Hace algún tiempo oí a un buen amigo hacer una afirmación que, de primeras, me provocó risa; luego, me dio qué pensar; y ahora la digo yo: los abuelos de ahora son todos santos.
Claro está que siempre hay excepciones, pero en general creo que esta afirmación es bastante cierta. Ellos han vivido la crudeza de la guerra, han pasado el hambre de la posguerra, han tenido la oportunidad de vivir tiempos en los que podían responder con la vida por defender sus ideales, han trabajado desde pequeños, se han casado jóvenes y jóvenes han tenido hijos que les han robado infinitas horas de sueño con sus lloros primero y con sus rebeldías después.
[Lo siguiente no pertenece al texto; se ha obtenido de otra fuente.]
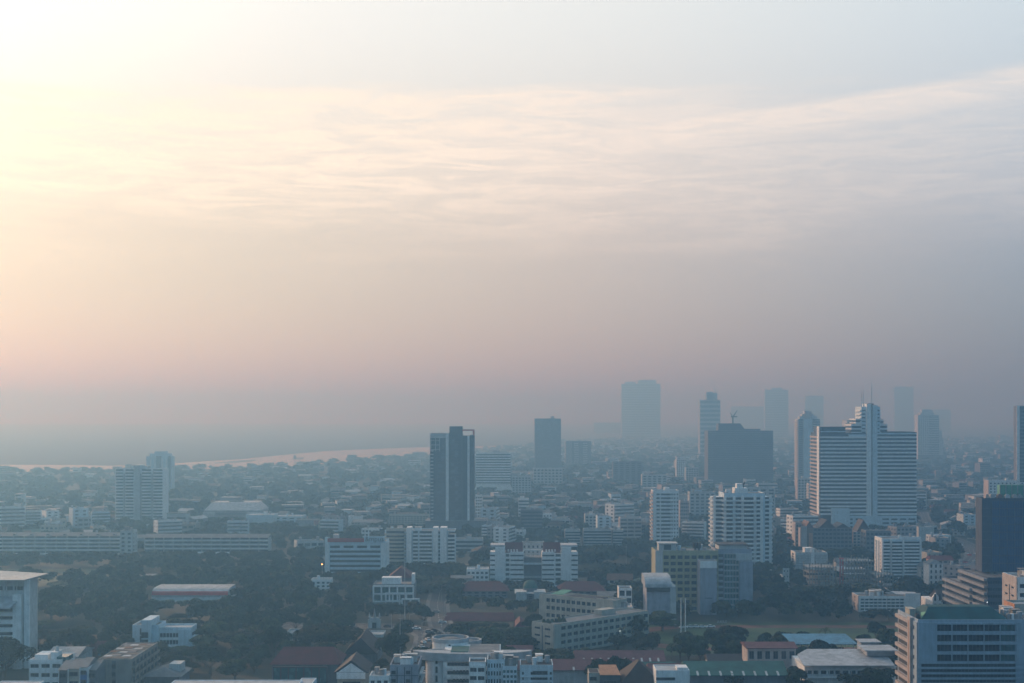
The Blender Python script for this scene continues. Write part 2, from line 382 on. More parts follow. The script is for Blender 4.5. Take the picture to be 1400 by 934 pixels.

Ellos han vivido las dictaduras y sus caídas, han sufrido el mayo francés de sus hijos y el posterior aburguesamiento (o ahilipollamiento, que diría una buena abuela andaluza) de sus nietos.
Una cosa está clara: nuestros abuelos son más recios, más austeros, más generosos, más trabajadores, más valientes, más felices y, sobre todo, más jóvenes que nosotros. Sólo tienen una preocupación: ¿qué les está pasando a los jóvenes de hoy en día, tan blanditos, tan burgueses, tan egoístas, tan vagos, tan cobardes, tan desgraciados y, sobre todo, tan viejos?